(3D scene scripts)

○ ○ ○

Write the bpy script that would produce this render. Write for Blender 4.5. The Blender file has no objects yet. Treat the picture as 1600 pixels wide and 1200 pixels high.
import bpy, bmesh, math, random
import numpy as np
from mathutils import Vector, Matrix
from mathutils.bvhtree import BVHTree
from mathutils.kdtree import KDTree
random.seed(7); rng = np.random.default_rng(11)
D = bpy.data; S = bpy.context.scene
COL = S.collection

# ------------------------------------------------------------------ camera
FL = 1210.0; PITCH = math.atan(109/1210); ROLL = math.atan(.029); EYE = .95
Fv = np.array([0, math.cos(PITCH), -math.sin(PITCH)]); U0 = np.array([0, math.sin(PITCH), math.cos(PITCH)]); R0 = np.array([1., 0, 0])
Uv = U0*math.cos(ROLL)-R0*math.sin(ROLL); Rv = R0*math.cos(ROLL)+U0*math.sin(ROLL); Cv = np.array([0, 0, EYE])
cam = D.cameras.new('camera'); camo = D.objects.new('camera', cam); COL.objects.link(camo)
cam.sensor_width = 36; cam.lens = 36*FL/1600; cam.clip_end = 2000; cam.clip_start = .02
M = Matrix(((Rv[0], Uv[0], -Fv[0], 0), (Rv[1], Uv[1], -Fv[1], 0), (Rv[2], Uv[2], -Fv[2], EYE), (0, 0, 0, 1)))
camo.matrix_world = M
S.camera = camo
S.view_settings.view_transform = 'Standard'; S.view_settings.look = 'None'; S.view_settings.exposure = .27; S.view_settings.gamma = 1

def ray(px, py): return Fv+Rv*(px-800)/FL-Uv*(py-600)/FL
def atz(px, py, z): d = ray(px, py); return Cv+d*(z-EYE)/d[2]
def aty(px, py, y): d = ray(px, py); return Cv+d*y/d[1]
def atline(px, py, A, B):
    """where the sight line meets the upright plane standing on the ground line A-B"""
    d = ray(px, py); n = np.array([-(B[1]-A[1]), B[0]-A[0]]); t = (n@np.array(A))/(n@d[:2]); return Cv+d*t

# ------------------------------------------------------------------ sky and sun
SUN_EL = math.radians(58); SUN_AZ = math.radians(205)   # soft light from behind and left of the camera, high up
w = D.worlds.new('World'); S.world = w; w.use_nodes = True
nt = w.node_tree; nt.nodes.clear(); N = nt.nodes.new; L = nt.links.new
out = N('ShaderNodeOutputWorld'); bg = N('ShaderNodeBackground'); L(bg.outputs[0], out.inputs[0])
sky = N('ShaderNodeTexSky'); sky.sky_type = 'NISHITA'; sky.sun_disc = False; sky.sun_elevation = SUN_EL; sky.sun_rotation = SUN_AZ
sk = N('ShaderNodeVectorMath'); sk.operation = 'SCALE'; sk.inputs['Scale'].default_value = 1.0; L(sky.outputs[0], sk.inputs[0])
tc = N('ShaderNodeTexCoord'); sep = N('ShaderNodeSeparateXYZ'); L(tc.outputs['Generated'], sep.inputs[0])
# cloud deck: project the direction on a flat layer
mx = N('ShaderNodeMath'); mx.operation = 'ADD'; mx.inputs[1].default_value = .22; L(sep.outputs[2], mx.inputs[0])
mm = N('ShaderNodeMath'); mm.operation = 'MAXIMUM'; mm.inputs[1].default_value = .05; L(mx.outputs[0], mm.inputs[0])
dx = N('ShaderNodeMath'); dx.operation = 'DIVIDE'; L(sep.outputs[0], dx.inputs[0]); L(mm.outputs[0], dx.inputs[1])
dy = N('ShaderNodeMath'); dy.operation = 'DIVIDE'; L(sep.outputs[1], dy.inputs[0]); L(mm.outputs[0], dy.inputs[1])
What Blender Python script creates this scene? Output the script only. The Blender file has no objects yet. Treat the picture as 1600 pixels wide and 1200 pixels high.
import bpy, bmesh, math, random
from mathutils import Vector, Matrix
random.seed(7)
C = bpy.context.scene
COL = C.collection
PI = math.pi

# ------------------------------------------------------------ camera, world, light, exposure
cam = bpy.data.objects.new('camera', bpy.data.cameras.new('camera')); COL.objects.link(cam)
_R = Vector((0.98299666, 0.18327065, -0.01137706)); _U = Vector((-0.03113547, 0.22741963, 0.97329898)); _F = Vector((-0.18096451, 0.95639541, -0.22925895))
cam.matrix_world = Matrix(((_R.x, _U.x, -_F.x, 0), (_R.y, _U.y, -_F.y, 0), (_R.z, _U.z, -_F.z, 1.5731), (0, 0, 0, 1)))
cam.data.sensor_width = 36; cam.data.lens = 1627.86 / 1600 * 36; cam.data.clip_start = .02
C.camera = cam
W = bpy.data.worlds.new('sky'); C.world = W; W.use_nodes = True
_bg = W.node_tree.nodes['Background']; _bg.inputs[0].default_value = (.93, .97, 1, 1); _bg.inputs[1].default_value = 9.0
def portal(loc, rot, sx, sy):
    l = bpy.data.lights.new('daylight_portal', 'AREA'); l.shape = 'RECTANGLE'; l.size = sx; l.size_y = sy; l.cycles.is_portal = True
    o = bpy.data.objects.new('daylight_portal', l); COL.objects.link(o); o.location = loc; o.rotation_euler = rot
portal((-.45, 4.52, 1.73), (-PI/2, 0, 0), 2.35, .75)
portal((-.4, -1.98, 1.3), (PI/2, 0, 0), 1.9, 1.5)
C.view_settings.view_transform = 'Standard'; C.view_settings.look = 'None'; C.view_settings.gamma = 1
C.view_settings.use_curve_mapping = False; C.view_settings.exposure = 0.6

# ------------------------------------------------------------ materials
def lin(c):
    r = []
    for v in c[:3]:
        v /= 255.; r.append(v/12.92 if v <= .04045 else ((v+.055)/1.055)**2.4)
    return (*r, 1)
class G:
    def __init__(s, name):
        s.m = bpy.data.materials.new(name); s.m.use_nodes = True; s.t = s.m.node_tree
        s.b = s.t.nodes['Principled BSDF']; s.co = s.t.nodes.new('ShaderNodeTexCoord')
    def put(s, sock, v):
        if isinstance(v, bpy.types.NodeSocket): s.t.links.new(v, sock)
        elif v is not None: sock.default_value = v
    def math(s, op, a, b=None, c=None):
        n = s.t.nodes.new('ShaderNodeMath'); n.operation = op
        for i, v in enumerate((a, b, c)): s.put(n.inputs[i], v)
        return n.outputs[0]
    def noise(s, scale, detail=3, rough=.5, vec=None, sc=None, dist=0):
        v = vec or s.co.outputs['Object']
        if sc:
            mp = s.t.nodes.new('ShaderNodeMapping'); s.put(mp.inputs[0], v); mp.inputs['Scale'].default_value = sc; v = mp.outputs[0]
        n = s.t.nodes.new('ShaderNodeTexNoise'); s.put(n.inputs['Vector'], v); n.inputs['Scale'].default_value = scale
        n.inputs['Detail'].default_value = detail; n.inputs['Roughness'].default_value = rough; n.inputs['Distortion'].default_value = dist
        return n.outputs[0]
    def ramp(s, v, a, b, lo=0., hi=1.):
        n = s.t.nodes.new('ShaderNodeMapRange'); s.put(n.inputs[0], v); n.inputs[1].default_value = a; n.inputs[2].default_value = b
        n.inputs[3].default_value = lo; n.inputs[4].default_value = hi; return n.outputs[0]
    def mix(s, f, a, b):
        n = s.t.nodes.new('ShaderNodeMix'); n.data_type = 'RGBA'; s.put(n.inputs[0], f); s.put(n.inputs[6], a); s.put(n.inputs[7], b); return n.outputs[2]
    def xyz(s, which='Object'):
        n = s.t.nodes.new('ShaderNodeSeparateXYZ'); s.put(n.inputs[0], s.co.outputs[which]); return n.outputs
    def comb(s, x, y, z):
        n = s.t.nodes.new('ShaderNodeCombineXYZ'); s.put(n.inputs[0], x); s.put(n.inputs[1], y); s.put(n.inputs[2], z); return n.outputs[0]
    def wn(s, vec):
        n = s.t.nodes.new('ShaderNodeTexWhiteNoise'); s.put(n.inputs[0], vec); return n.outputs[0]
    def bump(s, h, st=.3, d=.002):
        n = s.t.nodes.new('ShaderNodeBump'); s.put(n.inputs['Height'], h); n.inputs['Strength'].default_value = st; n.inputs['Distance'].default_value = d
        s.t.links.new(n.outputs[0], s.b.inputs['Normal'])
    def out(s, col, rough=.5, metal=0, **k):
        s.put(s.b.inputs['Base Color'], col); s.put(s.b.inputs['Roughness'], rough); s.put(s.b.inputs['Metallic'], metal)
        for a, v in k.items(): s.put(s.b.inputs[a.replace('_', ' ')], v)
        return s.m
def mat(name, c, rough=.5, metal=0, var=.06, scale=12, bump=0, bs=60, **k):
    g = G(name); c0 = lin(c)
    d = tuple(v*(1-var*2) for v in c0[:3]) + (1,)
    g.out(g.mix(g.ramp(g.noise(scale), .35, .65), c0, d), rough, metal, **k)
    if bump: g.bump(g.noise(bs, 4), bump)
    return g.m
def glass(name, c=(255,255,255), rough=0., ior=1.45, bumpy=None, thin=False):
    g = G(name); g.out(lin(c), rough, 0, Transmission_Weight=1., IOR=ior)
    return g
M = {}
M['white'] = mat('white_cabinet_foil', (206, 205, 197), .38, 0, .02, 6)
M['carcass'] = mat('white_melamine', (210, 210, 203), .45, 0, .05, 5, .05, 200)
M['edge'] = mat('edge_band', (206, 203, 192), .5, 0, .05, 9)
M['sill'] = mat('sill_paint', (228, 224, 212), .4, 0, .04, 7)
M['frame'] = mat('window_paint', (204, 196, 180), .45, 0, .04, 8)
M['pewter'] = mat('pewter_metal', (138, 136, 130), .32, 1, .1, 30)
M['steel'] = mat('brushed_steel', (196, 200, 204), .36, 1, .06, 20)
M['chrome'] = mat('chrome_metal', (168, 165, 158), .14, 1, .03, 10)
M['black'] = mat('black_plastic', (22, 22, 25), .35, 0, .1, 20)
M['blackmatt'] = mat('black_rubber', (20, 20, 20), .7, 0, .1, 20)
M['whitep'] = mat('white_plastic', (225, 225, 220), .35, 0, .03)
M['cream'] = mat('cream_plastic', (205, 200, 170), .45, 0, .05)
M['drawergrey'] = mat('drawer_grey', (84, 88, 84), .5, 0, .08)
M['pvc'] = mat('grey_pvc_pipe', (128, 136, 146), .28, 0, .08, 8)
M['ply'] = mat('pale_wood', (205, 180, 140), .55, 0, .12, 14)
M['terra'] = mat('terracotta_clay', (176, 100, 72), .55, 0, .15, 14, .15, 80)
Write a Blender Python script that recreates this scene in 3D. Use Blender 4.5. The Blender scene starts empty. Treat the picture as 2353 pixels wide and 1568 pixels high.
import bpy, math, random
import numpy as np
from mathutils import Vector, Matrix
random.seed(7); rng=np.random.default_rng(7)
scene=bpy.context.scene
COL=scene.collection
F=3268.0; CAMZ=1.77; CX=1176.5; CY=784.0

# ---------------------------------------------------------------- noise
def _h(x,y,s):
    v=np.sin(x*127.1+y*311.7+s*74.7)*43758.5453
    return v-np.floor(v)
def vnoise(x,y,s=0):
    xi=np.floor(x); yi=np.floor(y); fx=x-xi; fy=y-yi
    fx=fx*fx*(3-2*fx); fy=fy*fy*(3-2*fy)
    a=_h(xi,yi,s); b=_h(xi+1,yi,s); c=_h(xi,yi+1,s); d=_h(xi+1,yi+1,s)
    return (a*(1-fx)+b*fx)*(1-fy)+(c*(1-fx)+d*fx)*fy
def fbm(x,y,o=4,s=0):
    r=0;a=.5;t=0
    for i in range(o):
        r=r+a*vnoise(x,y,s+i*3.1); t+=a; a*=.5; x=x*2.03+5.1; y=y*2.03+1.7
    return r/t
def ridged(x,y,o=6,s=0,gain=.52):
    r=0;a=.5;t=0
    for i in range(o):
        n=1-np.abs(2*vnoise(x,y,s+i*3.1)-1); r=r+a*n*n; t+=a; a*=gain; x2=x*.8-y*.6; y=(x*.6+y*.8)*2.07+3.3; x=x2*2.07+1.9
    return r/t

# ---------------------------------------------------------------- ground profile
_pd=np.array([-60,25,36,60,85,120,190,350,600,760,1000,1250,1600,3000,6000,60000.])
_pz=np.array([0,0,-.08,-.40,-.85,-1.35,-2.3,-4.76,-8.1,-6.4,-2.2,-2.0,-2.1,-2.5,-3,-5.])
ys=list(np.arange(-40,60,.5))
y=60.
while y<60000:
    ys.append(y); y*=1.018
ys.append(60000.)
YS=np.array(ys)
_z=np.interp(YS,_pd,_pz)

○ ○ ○

- _GIVEN REQUEST_
Only the lines from the one with "Write a Blender" to the one with "F=3268.0; CAMZ=1.77; CX=1176.5; CY=784.0" are wanted; extract them exactly, both ends included.

- _WORKED SOLUTION_
Write a Blender Python script that recreates this scene in 3D. Use Blender 4.5. The Blender scene starts empty. Treat the picture as 2353 pixels wide and 1568 pixels high.
import bpy, math, random
import numpy as np
from mathutils import Vector, Matrix
random.seed(7); rng=np.random.default_rng(7)
scene=bpy.context.scene
COL=scene.collection
F=3268.0; CAMZ=1.77; CX=1176.5; CY=784.0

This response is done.